Why are the basis of the space of modular form in $SL_2(\mathbb{Z})$ of weight 12 ($M_{12}(SL_2(\mathbb{Z})$)
$E_3^4$ and $\Delta$?
There is a theorem that says that the generators of modular form of weight $k$ are $E_4^{\alpha} \cdot E_6^{\beta}$ with $4\alpha +6\beta=k$. So shouldn't the basis be $E_4^3$ and $E_6^2$??
I don't know how the $\Delta$ appears. All I know is that $\Delta$ is of weight 12 and it has integral coefficients in the q-expansion just like $E_4$ and $E_6$
I can't seem to grasp this basic idea. Does it have to do with
$M_k = S_k + \mathbb{C}G_k$? ( the plus '+' is actually the tensor product.)
Yes, the Theorem is correct: a basis of $\mathcal{M}_k$ are all monomials $E_4^aE_6^b$ with $4a+6b=k$, and $a,b\ge 0$ integers.
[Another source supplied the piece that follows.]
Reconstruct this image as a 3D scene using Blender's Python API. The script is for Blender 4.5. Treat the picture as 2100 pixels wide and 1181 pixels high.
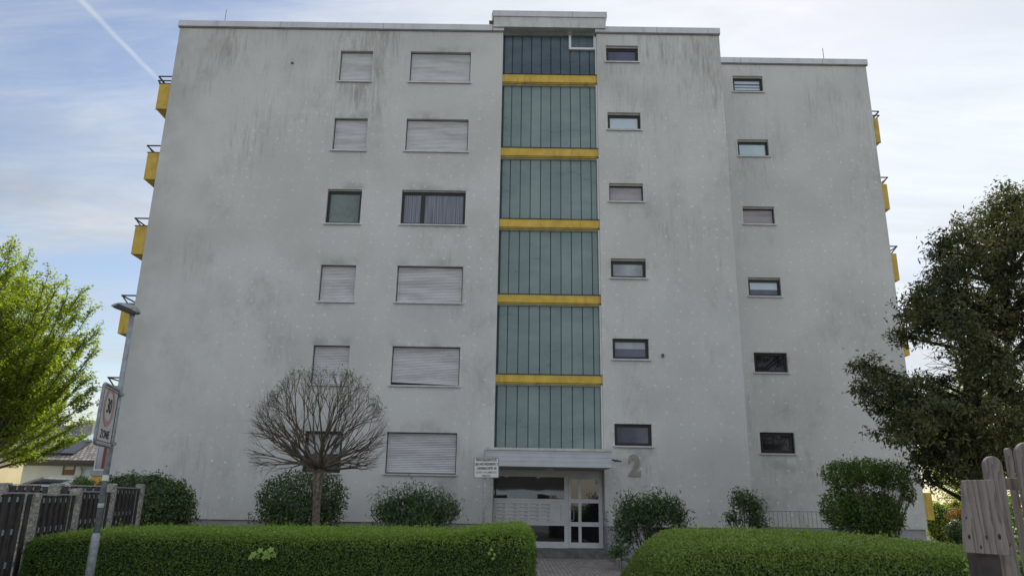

With $k=12=4a+6b$ we have either $(a,b)=(3,0)$ or $(a,b)=(0,2)$, because $a,b\ge0$ are integers. So the dimension is $2$. Of course, the Theorem gives, in general that the space $\mathcal{M}_k$ has dimension $$ \dim \mathcal{M}_k=\begin{cases} [k/12] & \text{ if } k\equiv 2\bmod 12\\ [k/12]+1 & \text{ if } k\not\equiv 2\bmod 12\end{cases} $$ Since $k=12$ is not congruent to $2$ modulo $12$ we obtain dimension $1+1=2$.
As to $\Delta$, there is the subspace $S_k\subseteq \mathcal{M}_k$ of cusp forms. For $k=12$, $\dim S_{12}=1$ with basis $\Delta$.